Material:
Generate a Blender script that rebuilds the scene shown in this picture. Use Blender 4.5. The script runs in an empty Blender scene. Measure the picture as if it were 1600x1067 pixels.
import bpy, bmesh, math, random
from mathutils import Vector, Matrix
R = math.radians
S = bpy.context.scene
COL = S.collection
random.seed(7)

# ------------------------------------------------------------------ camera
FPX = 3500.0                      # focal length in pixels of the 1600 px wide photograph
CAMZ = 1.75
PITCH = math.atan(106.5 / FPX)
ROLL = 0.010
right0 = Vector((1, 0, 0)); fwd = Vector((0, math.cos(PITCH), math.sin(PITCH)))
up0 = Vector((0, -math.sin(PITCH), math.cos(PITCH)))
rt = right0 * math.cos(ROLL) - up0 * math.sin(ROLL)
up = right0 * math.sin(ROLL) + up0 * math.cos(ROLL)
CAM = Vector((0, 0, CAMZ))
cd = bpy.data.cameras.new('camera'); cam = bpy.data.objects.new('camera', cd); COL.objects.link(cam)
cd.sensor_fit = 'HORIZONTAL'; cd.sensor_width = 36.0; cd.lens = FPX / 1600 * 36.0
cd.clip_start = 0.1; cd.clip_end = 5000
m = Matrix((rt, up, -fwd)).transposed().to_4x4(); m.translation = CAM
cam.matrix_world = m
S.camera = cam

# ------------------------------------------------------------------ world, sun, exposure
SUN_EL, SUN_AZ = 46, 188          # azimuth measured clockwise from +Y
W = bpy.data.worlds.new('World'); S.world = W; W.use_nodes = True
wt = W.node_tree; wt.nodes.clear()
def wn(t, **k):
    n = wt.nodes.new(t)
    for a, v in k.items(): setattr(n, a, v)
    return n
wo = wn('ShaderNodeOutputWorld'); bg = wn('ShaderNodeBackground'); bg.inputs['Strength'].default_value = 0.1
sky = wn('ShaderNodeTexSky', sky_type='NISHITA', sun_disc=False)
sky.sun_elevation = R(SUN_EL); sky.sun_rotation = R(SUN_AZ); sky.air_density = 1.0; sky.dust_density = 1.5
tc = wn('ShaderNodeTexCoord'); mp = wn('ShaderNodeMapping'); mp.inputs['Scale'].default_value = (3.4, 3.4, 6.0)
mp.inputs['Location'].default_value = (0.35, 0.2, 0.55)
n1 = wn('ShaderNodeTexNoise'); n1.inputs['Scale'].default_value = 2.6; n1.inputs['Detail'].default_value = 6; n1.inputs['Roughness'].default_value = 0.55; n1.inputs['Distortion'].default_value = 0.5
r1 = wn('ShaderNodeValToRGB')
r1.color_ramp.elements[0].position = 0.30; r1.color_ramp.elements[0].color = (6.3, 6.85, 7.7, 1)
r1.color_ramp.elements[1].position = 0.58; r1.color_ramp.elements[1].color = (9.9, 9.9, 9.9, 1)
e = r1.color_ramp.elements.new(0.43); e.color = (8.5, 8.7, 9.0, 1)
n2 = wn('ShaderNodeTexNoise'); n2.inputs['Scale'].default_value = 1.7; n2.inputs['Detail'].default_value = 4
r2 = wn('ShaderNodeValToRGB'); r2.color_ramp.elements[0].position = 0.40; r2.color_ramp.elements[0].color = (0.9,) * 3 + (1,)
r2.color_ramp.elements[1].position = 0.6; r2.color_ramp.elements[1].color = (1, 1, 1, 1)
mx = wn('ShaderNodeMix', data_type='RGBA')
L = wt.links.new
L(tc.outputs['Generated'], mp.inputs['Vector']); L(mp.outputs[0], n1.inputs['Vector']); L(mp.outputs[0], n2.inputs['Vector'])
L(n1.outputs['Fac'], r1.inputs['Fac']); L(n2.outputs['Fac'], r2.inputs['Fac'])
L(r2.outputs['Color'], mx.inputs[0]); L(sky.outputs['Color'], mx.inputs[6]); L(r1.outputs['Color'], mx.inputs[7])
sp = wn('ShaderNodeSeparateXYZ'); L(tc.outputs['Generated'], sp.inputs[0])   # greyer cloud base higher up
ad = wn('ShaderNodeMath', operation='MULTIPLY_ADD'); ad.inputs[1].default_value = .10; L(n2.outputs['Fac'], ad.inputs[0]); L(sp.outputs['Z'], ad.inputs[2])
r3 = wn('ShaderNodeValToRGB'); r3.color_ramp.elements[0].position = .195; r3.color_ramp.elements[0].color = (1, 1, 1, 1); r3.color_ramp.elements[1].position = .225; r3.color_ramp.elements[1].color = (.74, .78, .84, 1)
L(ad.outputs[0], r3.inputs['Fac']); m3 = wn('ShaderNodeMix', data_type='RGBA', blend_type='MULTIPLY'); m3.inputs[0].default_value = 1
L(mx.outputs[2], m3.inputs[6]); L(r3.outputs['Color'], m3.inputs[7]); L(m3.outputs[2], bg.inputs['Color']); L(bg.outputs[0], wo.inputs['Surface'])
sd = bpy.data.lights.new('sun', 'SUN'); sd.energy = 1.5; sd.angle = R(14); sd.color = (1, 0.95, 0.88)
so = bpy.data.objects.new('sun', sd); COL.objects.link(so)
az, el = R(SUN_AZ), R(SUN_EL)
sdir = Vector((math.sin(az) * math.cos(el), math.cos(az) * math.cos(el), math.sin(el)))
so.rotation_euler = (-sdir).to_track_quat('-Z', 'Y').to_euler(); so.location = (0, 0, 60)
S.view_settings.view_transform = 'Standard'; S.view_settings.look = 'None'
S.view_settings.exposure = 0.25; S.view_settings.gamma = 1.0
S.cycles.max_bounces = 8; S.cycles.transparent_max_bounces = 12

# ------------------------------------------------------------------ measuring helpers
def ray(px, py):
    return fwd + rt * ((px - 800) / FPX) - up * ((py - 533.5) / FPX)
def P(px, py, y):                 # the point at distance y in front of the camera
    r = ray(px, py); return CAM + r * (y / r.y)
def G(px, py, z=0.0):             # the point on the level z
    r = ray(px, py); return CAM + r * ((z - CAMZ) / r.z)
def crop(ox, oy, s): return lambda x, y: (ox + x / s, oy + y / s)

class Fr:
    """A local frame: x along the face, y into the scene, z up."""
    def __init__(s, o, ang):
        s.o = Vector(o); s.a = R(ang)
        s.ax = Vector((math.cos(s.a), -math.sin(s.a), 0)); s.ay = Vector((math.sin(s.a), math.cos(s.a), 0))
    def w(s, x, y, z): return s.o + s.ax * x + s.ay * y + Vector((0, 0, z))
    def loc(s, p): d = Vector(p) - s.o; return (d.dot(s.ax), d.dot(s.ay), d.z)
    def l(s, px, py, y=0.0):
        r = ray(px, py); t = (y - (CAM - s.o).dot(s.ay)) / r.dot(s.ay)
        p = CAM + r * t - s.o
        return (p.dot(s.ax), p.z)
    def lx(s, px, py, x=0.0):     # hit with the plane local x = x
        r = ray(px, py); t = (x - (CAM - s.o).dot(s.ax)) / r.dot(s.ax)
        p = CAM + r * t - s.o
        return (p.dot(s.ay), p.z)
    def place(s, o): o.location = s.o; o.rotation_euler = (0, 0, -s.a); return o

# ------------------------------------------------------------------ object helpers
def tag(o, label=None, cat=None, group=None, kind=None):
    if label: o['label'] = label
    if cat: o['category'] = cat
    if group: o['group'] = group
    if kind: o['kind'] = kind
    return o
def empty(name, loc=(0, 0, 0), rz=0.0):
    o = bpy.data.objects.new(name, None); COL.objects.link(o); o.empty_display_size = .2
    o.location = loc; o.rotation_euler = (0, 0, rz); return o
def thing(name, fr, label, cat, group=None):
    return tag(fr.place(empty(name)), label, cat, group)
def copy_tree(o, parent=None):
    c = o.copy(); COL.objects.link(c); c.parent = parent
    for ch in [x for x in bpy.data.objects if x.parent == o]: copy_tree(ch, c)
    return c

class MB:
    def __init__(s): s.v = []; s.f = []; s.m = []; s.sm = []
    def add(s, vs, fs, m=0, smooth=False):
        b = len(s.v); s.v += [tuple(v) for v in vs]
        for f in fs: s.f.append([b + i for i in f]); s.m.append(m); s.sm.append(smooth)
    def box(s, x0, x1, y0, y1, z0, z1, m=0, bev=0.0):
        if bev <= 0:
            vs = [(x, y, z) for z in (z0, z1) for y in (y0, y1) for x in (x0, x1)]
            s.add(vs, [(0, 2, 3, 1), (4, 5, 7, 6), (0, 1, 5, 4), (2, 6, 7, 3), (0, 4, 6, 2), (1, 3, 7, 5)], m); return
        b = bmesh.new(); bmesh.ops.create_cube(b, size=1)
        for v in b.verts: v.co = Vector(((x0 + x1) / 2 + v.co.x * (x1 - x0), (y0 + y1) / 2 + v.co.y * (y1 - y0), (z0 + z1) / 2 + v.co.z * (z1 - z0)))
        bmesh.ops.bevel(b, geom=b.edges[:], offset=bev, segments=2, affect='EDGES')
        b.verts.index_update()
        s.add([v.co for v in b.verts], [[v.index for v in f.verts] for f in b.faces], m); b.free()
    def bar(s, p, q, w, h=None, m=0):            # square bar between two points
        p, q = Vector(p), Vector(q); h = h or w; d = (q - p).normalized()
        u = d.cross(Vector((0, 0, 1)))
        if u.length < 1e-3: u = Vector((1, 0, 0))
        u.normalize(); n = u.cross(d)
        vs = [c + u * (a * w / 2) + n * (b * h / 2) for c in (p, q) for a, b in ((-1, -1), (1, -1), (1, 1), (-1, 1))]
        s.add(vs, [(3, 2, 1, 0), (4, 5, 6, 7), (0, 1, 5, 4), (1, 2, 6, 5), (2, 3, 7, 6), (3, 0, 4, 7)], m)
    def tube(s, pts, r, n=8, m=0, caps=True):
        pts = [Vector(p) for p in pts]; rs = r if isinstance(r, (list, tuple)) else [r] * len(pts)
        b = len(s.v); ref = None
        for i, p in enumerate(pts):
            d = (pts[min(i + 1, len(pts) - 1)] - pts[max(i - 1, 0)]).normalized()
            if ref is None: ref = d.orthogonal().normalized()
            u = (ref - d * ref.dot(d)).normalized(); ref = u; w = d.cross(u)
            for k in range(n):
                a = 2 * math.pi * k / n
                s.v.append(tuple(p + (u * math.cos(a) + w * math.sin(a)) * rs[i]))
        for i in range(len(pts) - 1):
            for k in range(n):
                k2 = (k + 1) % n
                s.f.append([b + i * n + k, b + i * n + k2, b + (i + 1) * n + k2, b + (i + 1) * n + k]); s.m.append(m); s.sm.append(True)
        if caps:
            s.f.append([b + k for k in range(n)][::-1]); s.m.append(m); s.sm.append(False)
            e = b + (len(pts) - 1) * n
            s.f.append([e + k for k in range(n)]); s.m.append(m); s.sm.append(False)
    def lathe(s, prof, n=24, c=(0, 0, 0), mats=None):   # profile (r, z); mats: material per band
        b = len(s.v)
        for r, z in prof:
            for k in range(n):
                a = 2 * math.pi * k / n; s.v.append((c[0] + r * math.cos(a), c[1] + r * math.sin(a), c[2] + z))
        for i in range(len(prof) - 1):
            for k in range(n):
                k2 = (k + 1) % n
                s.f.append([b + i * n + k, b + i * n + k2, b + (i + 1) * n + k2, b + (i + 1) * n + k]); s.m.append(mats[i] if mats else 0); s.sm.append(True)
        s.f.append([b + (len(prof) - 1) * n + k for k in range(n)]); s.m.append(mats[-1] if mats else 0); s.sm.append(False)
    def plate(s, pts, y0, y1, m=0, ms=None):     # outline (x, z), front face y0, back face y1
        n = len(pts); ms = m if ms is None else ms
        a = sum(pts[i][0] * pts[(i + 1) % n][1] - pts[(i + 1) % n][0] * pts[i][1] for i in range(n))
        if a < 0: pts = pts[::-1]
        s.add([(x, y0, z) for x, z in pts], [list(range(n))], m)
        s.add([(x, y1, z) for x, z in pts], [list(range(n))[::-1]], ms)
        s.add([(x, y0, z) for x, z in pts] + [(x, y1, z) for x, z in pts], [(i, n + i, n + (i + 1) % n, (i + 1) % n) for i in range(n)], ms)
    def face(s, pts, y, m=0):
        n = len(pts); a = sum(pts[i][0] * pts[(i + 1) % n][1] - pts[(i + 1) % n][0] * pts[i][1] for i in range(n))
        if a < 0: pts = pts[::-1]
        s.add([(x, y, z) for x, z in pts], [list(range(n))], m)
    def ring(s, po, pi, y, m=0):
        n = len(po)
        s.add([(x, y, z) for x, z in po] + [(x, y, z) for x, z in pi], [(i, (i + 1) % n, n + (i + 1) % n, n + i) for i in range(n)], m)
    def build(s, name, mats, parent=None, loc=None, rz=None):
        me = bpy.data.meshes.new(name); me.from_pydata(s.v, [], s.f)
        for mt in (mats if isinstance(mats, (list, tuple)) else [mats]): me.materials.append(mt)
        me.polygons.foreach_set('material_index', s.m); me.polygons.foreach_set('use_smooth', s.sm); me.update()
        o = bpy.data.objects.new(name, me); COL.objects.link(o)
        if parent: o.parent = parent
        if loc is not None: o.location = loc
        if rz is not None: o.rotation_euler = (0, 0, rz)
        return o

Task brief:
Exactly as they appear, please write out the lines from the opening of the listing above down to the line containing "random.seed(7)", with both end lines included.

Response below:
Generate a Blender script that rebuilds the scene shown in this picture. Use Blender 4.5. The script runs in an empty Blender scene. Measure the picture as if it were 1600x1067 pixels.
import bpy, bmesh, math, random
from mathutils import Vector, Matrix
R = math.radians
S = bpy.context.scene
COL = S.collection
random.seed(7)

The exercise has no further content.